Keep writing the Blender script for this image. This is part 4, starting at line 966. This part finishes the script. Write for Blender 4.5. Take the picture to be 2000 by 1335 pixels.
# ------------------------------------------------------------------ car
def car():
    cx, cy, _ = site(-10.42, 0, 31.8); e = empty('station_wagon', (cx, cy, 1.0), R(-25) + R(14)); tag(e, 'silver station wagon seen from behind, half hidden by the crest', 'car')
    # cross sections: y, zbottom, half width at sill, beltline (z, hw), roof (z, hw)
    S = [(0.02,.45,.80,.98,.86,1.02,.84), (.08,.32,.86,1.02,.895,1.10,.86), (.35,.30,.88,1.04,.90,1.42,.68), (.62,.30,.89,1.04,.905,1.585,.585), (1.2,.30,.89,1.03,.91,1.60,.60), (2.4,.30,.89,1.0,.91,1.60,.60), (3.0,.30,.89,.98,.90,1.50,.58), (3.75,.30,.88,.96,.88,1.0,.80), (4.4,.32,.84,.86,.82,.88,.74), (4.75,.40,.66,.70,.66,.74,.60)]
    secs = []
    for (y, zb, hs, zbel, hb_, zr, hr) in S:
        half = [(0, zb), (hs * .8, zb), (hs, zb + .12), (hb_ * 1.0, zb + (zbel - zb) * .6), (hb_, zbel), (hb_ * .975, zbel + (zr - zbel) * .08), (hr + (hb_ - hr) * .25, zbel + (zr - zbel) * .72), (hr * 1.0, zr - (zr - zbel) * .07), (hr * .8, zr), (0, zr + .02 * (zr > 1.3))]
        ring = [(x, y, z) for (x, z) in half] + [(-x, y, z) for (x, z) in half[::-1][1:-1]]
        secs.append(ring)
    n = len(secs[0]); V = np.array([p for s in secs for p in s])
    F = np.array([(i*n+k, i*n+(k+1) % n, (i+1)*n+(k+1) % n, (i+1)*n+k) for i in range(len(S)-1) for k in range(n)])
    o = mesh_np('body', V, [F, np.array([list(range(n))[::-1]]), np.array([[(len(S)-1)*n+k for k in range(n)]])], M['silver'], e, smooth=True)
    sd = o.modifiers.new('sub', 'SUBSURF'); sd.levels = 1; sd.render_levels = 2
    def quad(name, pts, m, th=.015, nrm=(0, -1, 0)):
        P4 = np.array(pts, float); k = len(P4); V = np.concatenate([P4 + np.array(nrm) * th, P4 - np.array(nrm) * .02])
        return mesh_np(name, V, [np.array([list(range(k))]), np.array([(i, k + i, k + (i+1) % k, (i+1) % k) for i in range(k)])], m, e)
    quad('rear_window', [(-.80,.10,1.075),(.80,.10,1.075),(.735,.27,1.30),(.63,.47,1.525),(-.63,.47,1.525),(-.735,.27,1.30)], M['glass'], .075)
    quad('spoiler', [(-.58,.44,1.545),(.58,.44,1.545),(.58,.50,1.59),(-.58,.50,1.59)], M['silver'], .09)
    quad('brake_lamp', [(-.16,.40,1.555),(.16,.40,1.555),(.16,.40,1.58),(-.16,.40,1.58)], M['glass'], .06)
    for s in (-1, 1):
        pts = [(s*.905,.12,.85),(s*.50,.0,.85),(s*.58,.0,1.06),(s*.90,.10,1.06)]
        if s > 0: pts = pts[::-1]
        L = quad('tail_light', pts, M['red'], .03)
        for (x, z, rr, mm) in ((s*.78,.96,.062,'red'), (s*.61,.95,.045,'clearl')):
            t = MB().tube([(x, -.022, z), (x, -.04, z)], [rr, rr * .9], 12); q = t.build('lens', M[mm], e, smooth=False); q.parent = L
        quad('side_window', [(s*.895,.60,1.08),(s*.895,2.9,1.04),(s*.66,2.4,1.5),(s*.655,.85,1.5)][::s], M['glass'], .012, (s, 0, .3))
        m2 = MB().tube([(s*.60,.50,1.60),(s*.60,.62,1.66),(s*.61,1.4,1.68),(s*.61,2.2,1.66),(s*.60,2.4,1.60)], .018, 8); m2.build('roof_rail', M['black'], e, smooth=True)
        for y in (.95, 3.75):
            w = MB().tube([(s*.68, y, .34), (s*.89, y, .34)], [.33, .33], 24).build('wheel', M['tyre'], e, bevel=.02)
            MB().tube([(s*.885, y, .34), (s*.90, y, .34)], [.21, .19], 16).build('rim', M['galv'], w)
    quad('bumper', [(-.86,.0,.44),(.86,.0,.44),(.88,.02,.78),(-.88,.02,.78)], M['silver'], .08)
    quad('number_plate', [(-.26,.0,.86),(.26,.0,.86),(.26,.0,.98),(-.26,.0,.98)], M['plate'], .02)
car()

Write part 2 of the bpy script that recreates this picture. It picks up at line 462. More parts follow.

···

*STATED PROBLEM*. Repeat all of the records above exactly as written.

*RESULT FOR THIS TASK*.
Keep writing the Blender script for this image. This is part 4, starting at line 966. This part finishes the script. Write for Blender 4.5. Take the picture to be 2000 by 1335 pixels.
# ------------------------------------------------------------------ car
def car():
    cx, cy, _ = site(-10.42, 0, 31.8); e = empty('station_wagon', (cx, cy, 1.0), R(-25) + R(14)); tag(e, 'silver station wagon seen from behind, half hidden by the crest', 'car')
    # cross sections: y, zbottom, half width at sill, beltline (z, hw), roof (z, hw)
    S = [(0.02,.45,.80,.98,.86,1.02,.84), (.08,.32,.86,1.02,.895,1.10,.86), (.35,.30,.88,1.04,.90,1.42,.68), (.62,.30,.89,1.04,.905,1.585,.585), (1.2,.30,.89,1.03,.91,1.60,.60), (2.4,.30,.89,1.0,.91,1.60,.60), (3.0,.30,.89,.98,.90,1.50,.58), (3.75,.30,.88,.96,.88,1.0,.80), (4.4,.32,.84,.86,.82,.88,.74), (4.75,.40,.66,.70,.66,.74,.60)]
    secs = []
    for (y, zb, hs, zbel, hb_, zr, hr) in S:
        half = [(0, zb), (hs * .8, zb), (hs, zb + .12), (hb_ * 1.0, zb + (zbel - zb) * .6), (hb_, zbel), (hb_ * .975, zbel + (zr - zbel) * .08), (hr + (hb_ - hr) * .25, zbel + (zr - zbel) * .72), (hr * 1.0, zr - (zr - zbel) * .07), (hr * .8, zr), (0, zr + .02 * (zr > 1.3))]
        ring = [(x, y, z) for (x, z) in half] + [(-x, y, z) for (x, z) in half[::-1][1:-1]]
        secs.append(ring)
    n = len(secs[0]); V = np.array([p for s in secs for p in s])
    F = np.array([(i*n+k, i*n+(k+1) % n, (i+1)*n+(k+1) % n, (i+1)*n+k) for i in range(len(S)-1) for k in range(n)])
    o = mesh_np('body', V, [F, np.array([list(range(n))[::-1]]), np.array([[(len(S)-1)*n+k for k in range(n)]])], M['silver'], e, smooth=True)
    sd = o.modifiers.new('sub', 'SUBSURF'); sd.levels = 1; sd.render_levels = 2
    def quad(name, pts, m, th=.015, nrm=(0, -1, 0)):
        P4 = np.array(pts, float); k = len(P4); V = np.concatenate([P4 + np.array(nrm) * th, P4 - np.array(nrm) * .02])
        return mesh_np(name, V, [np.array([list(range(k))]), np.array([(i, k + i, k + (i+1) % k, (i+1) % k) for i in range(k)])], m, e)
    quad('rear_window', [(-.80,.10,1.075),(.80,.10,1.075),(.735,.27,1.30),(.63,.47,1.525),(-.63,.47,1.525),(-.735,.27,1.30)], M['glass'], .075)
    quad('spoiler', [(-.58,.44,1.545),(.58,.44,1.545),(.58,.50,1.59),(-.58,.50,1.59)], M['silver'], .09)
    quad('brake_lamp', [(-.16,.40,1.555),(.16,.40,1.555),(.16,.40,1.58),(-.16,.40,1.58)], M['glass'], .06)
    for s in (-1, 1):
        pts = [(s*.905,.12,.85),(s*.50,.0,.85),(s*.58,.0,1.06),(s*.90,.10,1.06)]
        if s > 0: pts = pts[::-1]
        L = quad('tail_light', pts, M['red'], .03)
        for (x, z, rr, mm) in ((s*.78,.96,.062,'red'), (s*.61,.95,.045,'clearl')):
            t = MB().tube([(x, -.022, z), (x, -.04, z)], [rr, rr * .9], 12); q = t.build('lens', M[mm], e, smooth=False); q.parent = L
        quad('side_window', [(s*.895,.60,1.08),(s*.895,2.9,1.04),(s*.66,2.4,1.5),(s*.655,.85,1.5)][::s], M['glass'], .012, (s, 0, .3))
        m2 = MB().tube([(s*.60,.50,1.60),(s*.60,.62,1.66),(s*.61,1.4,1.68),(s*.61,2.2,1.66),(s*.60,2.4,1.60)], .018, 8); m2.build('roof_rail', M['black'], e, smooth=True)
        for y in (.95, 3.75):
            w = MB().tube([(s*.68, y, .34), (s*.89, y, .34)], [.33, .33], 24).build('wheel', M['tyre'], e, bevel=.02)
            MB().tube([(s*.885, y, .34), (s*.90, y, .34)], [.21, .19], 16).build('rim', M['galv'], w)
    quad('bumper', [(-.86,.0,.44),(.86,.0,.44),(.88,.02,.78),(-.88,.02,.78)], M['silver'], .08)
    quad('number_plate', [(-.26,.0,.86),(.26,.0,.86),(.26,.0,.98),(-.26,.0,.98)], M['plate'], .02)
car()

Write part 2 of the bpy script that recreates this picture. It picks up at line 462. More parts follow.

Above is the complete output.